Although some on the committee seem ready to canonize the fasting girl, others are more skeptical. Whatever the truth, Anna belongs to the ranks of women and girls who are problems in need of remedying, which is why Lib and a nun (Josie Walker) are to watch her in alternating eight-hour shifts. (Why the committee hires a British nurse remains a mystery.) Lib’s no-nonsense demeanor and grim history — she was a nurse in the Crimean War, presumably alongside Florence Nightingale — make her seem perfect for the position. That Lib is another problem becomes evident later that evening when she ingests some opium.
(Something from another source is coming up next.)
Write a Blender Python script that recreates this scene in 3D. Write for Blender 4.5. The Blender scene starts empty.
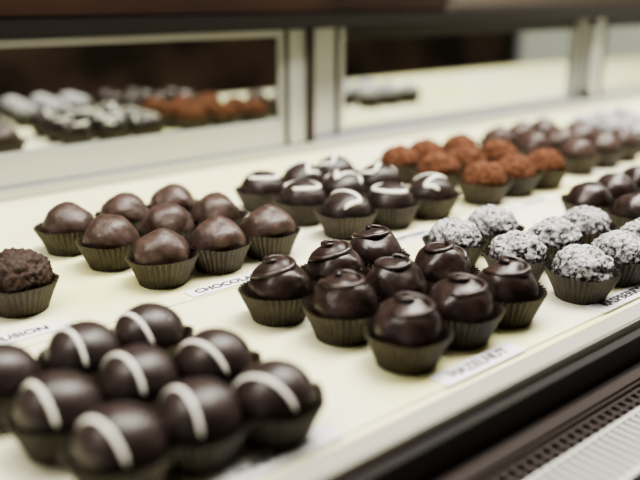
import bpy, bmesh, math, random
from mathutils import Vector, Matrix, noise
random.seed(7)
C=bpy.context.scene.collection
# World axes: X runs along the display case, Y runs from the customer side to the mirror doors, Z=0 is the tray surface.
# positions in millimetres on the tray
G={
'A':[(97,216),(126,214),(156,209),(91,252),(123,253),(155,248),(83,290),(117,289),(148,290)],
'C':[(226,298),(236,259),(238,219),(265,299),(272,260),(276,220),(301,305),(308,260),(313,221)],
'B':[(190,474),(198,429),(207,383),(231,474),(238,431),(245,383),(269,476),(276,433),(284,384)],
'E':[(129,395),(112,437)],
'D':[(346,474),(348,428),(350,383),(388,476),(390,431),(391,381),(427,482),(431,434),(432,379)],
'F':[(495,472),(496,428),(495,379),(536,478),(538,433),(537,380),(582,476),(583,432),(577,379)],
'G':[(652,484),(648,438),(648,391),(694,486),(692,438),(694,392),(735,486),(735,441),(737,396)],
'H':[(809,482),(800,441),(791,400),(850,483),(843,442),(835,401),(892,484),(886,443),(878,402)],
'I':[(359,294),(366,253),(370,213),(400,297),(407,255),(410,214),(446,258),(449,218)],
'J':[(506,292),(502,253),(547,296),(545,259),(504,214),(545,219),(587,298),(586,259)]}
SC={'A':1.02,'C':1.05,'B':1.08,'E':1.04,'D':1.12,'F':1.14,'G':1.10,'H':1.06,'I':1.02,'J':1.04}
P=[];K=[]
for k,l in G.items():
    for q in l: P.append((q[0]/1000,q[1]/1000)); K.append(k)
LAB=[(.2345,.3545,'CHOCOLATE'),(.112,.361,'INFUSION'),(.262,.1965,'HAZELNUT'),(.382,.350,'ESPRESSO'),(.524,.350,'COCOA'),(.386,.1965,'RASPBERRY'),(.147,.1965,'CARAMEL'),(.67,.352,'TRUFFLE')]

# ---------- materials ----------
def mat(name,col,rough=.5,metal=0,spec=.5,noise_s=None,col2=None,bump=0,bs=300,lo=.4,hi=.6,nz=0):
    m=bpy.data.materials.new(name); m.use_nodes=True
    nt=m.node_tree; b=nt.nodes['Principled BSDF']
    b.inputs['Base Color'].default_value=(*col,1); b.inputs['Roughness'].default_value=rough
    b.inputs['Metallic'].default_value=metal; b.inputs['Specular IOR Level'].default_value=spec
    tc=nt.nodes.new('ShaderNodeTexCoord')
    if noise_s:
        n=nt.nodes.new('ShaderNodeTexNoise'); n.inputs['Scale'].default_value=noise_s; n.inputs['Detail'].default_value=6; n.inputs['Roughness'].default_value=.65 if nz else .5
        r=nt.nodes.new('ShaderNodeValToRGB'); r.color_ramp.elements[0].position=lo; r.color_ramp.elements[1].position=hi
        r.color_ramp.elements[0].color=(*col,1); r.color_ramp.elements[1].color=(*col2,1)
        nt.links.new(tc.outputs['Object'],n.inputs['Vector'])
        if nz:   # powder settles on upward-facing surface
            sx=nt.nodes.new('ShaderNodeSeparateXYZ'); nt.links.new(tc.outputs['Normal'],sx.inputs[0])
            ma=nt.nodes.new('ShaderNodeMath'); ma.operation='MULTIPLY_ADD'; ma.inputs[1].default_value=nz
            nt.links.new(sx.outputs[2],ma.inputs[0]); nt.links.new(n.outputs['Fac'],ma.inputs[2]); nt.links.new(ma.outputs[0],r.inputs['Fac'])
        else: nt.links.new(n.outputs['Fac'],r.inputs['Fac'])
        nt.links.new(r.outputs['Color'],b.inputs['Base Color'])
    if bump:
        n=nt.nodes.new('ShaderNodeTexNoise'); n.inputs['Scale'].default_value=bs; n.inputs['Detail'].default_value=4
        bp=nt.nodes.new('ShaderNodeBump'); bp.inputs['Strength'].default_value=bump; bp.inputs['Distance'].default_value=.001
        nt.links.new(tc.outputs['Object'],n.inputs['Vector']); nt.links.new(n.outputs['Fac'],bp.inputs['Height'])
        nt.links.new(bp.outputs['Normal'],b.inputs['Normal'])
    return m
M_cup=mat('cup_paper',(.026,.019,.014),.5,noise_s=200,col2=(.045,.034,.025))
M_dark=mat('dark_chocolate',(.019,.012,.011),.38,spec=.45,noise_s=120,col2=(.032,.021,.019),bump=.25,bs=180)
M_dark2=mat('swirl_chocolate',(.019,.011,.010),.31,spec=.48,noise_s=150,col2=(.038,.024,.021),bump=.4,bs=200)
M_milk=mat('milk_chocolate',(.042,.025,.020),.42,spec=.42,noise_s=150,col2=(.078,.048,.040),bump=.5,bs=250)
M_ice=mat('white_icing',(.86,.83,.76),.5)
M_cocoa=mat('cocoa_powder',(.075,.030,.017),.95,spec=.1,noise_s=300,col2=(.165,.078,.046),bump=.6,bs=900)
M_sugar=mat('powdered_sugar',(.035,.026,.026),.9,spec=.2,noise_s=480,col2=(.66,.66,.68),bump=.9,bs=900,lo=.45,hi=.70,nz=.11)
M_shave=mat('chocolate_shavings',(.020,.011,.008),.6,spec=.3,noise_s=450,col2=(.06,.034,.025),bump=1,bs=800)
M_tray=mat('tray_cream',(.82,.79,.60),.4,noise_s=7,col2=(.80,.78,.44),lo=.35,hi=.65)
M_liner=mat('liner_paper',(.84,.82,.65),.42,noise_s=8,col2=(.79,.79,.38),lo=.40,hi=.68)
M_alu=mat('brushed_aluminium',(.50,.51,.51),.35,.6)
M_white=mat('white_metal',(.42,.42,.40),.4,.3)
M_mirror=mat('mirror',(.72,.75,.70),.012,1)
M_steel=mat('steel_lip',(.58,.56,.50),.3,.5)
M_blk=mat('black_trim',(.012,.010,.010),.35)
M_rail=mat('rail_metal',(.07,.058,.055),.28,.6)
M_wood=mat('dark_wood',(.016,.009,.007),.35,noise_s=6,col2=(.034,.017,.012))
M_beige=mat('beige_paint',(.50,.43,.33),.8)
M_brown=mat('brown_wall',(.05,.034,.026),.8,noise_s=2.5,col2=(.20,.13,.095))
M_floor=mat('floor_tile',(.08,.06,.05),.4,noise_s=3,col2=(.12,.09,.07))
M_label=mat('label_card',(.84,.85,.88),.35)
M_ink=mat('ink',(.03,.03,.04),.6)

def obj(name,bm,mats,smooth=True):
    me=bpy.data.meshes.new(name); bm.to_mesh(me); bm.free()
    for m in mats: me.materials.append(m)
    if smooth:
        for p in me.polygons: p.use_smooth=True
    o=bpy.data.objects.new(name,me); C.objects.link(o); return o
def addbox(bm,a0,a1,b0,b1,z0,z1,mi=0):
    vs=[bm.verts.new(p) for p in [(a0,b0,z0),(a1,b0,z0),(a1,b1,z0),(a0,b1,z0),(a0,b0,z1),(a1,b0,z1),(a1,b1,z1),(a0,b1,z1)]]
    for f in [(0,3,2,1),(4,5,6,7),(0,1,5,4),(1,2,6,5),(2,3,7,6),(3,0,4,7)]:
        bm.faces.new([vs[i] for i in f]).material_index=mi
def box(name,r,m,bev=0,parent=None):
    bm=bmesh.new(); addbox(bm,*r)
    if bev: bmesh.ops.bevel(bm,geom=bm.edges[:],offset=bev,segments=2,affect='EDGES')
    o=obj(name,bm,[m],False)
    if parent: o.parent=parent
    return o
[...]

The Chilean director Sebastián Lelio — his credits include “Gloria,” its English-language remake “Gloria Bell” and “A Fantastic Woman” — gracefully introduces the pieces of this peculiar tale with economy, beauty, his characteristic intimacy and usual complement of memorable faces. His only real misstep is a framing device: two quasi-Brechtian scenes on a soundstage that bookend the story and announce its artifice. “The people you are about to meet, the characters, believe in their stories with complete devotion,” an offscreen woman says, as the camera glides past film equipment and splashes of color before stopping on Lib.
The voice belongs to Kitty (Niamh Algar), who’s close to the O’Donnell family and will sometime later, when in character, look at the camera and say, “Hello again. I told you we are nothing without stories.” No kidding. It’s unclear why Lelio bothered with these forced alienation effects, which are meant to compel you to think about what you’re watching (as if you ever stop thinking) rather than identify psychologically with the characters (as if that’s all viewers do). It’s a dubious move — and the assertive modern score is already doing some of that work — and generally is as stale as one of old Hollywood’s phony happy endings.
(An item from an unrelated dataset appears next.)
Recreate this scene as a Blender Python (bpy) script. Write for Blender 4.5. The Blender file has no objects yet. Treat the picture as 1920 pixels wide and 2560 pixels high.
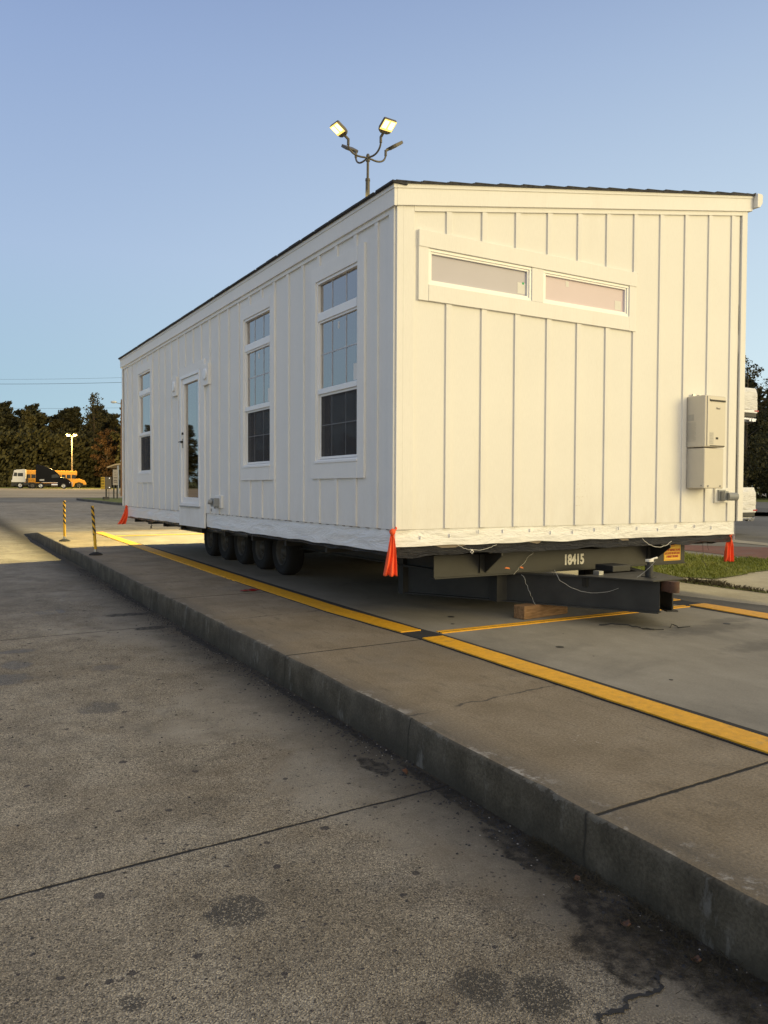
import bpy, bmesh, math, random
from mathutils import Vector, Matrix, noise
random.seed(7)
scene = bpy.context.scene
COL = scene.collection
R = math.radians

# ------------------------------------------------------------------ camera
cam_d = bpy.data.cameras.new('camera'); cam = bpy.data.objects.new('camera', cam_d); COL.objects.link(cam)
CP = Vector((-3.64931632, -6.01912134, 1.3632031))
cr = Vector((0.86253863, -0.50590152, 0.00952701)); cu = Vector((0.01072586, 0.03710479, 0.99925382)); cf = Vector((0.50587752, 0.86179283, -0.03743055))
M = Matrix((cr, cu, -cf)).transposed().to_4x4(); M.translation = CP
cam.matrix_world = M
cam_d.sensor_fit = 'VERTICAL'; cam_d.sensor_height = 36.0; cam_d.lens = 36.0*1975.67/2560.0
cam_d.clip_end = 3000; cam_d.clip_start = 0.05
scene.camera = cam

# ------------------------------------------------------------------ sky, sun, exposure
SUN_AZ = Vector((0.62, -0.785, 0)).normalized(); SUN_EL = R(13)
world = bpy.data.worlds.new('World'); scene.world = world; world.use_nodes = True
wn = world.node_tree.nodes; wl = world.node_tree.links; wn.clear()
wo = wn.new('ShaderNodeOutputWorld'); bg = wn.new('ShaderNodeBackground'); sky = wn.new('ShaderNodeTexSky')
sky.sky_type = 'NISHITA'; sky.sun_disc = False; sky.sun_elevation = R(7)
sky.sun_rotation = math.atan2(SUN_AZ.x, SUN_AZ.y); sky.altitude = 200; sky.air_density = 1.0; sky.dust_density = 1.2; sky.ozone_density = 3.0
tc = wn.new('ShaderNodeTexCoord'); sx = wn.new('ShaderNodeSeparateXYZ'); wl.new(tc.outputs['Generated'], sx.inputs[0])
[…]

Certainly there’s already much to consider as “The Wonder” circles around questions of control — via church, state and men — and vulnerable bodies in peril. The movie is based on the novel of the same title by Emma Donoghue, who shares credit for the script with Lelio and Alice Birch. Donoghue also wrote the screen adaptation of her novel “Room,” about a mother and her young son held prisoner in a tiny shed. Although “The Wonder” is a different kind of captivity narrative, it too turns on trauma and nurturance — the care and feeding of children — and presents maternity as both an act of independence and of salvation.
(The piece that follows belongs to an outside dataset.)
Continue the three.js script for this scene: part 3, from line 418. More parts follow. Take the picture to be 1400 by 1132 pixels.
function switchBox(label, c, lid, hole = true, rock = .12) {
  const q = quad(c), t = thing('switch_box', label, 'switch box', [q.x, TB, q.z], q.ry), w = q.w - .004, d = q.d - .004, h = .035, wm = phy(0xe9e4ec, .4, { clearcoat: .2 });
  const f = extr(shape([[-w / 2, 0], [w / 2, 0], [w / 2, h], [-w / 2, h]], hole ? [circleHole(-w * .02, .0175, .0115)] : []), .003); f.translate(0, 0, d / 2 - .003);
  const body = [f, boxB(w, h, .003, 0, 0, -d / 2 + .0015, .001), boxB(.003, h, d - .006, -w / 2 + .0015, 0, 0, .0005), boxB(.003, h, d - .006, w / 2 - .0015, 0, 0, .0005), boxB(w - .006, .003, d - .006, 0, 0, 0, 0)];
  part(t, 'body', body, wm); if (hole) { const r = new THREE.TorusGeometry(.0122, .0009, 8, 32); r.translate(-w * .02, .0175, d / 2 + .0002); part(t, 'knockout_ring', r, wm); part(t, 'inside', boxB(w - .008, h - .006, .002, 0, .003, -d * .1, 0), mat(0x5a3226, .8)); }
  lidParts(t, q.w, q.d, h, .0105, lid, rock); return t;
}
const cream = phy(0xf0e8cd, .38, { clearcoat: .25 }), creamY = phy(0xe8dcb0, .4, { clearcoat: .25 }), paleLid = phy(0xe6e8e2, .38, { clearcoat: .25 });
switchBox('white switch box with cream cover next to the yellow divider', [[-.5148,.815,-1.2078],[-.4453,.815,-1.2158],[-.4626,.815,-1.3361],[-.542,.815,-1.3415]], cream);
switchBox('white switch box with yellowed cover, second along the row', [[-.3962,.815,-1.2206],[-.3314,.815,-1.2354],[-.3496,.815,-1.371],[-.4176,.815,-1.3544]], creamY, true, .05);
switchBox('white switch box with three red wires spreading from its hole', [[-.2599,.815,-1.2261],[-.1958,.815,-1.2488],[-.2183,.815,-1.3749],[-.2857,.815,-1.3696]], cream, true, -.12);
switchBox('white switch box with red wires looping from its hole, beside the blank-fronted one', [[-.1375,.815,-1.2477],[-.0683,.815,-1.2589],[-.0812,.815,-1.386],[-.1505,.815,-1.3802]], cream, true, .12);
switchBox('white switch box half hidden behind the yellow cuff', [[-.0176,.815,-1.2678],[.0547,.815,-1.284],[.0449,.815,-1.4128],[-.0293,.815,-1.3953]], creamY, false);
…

Lib assumes the mantle of motherhood gradually and with enough complexity that the story never falls into predictability. It also doesn’t confuse empathy with essentialism. Although she warms toward Anna (how could she not?) and also takes up with a journalist (Tom Burke), creating an allegorical family unit, the character remains convincingly sovereign throughout. Anchored by Lelio’s intelligent filmmaking — and by Pugh’s beautifully calibrated mix of physical vigor and temperamental astringency — Lib embodies the story’s arguments, themes and power with vivid clarity. There’s no denying her or her ravenous hunger for life.
The Wonder
Rated R for extreme bodily peril and forced feeding. Running time: 1 hour 48 minutes. Watch on Netflix.
A correction was made on
Dec. 27, 2022:
An earlier version of this article misstated the title of the novel Emma Donoghue wrote and adapted for screen. It is “Room,” not “The Room.”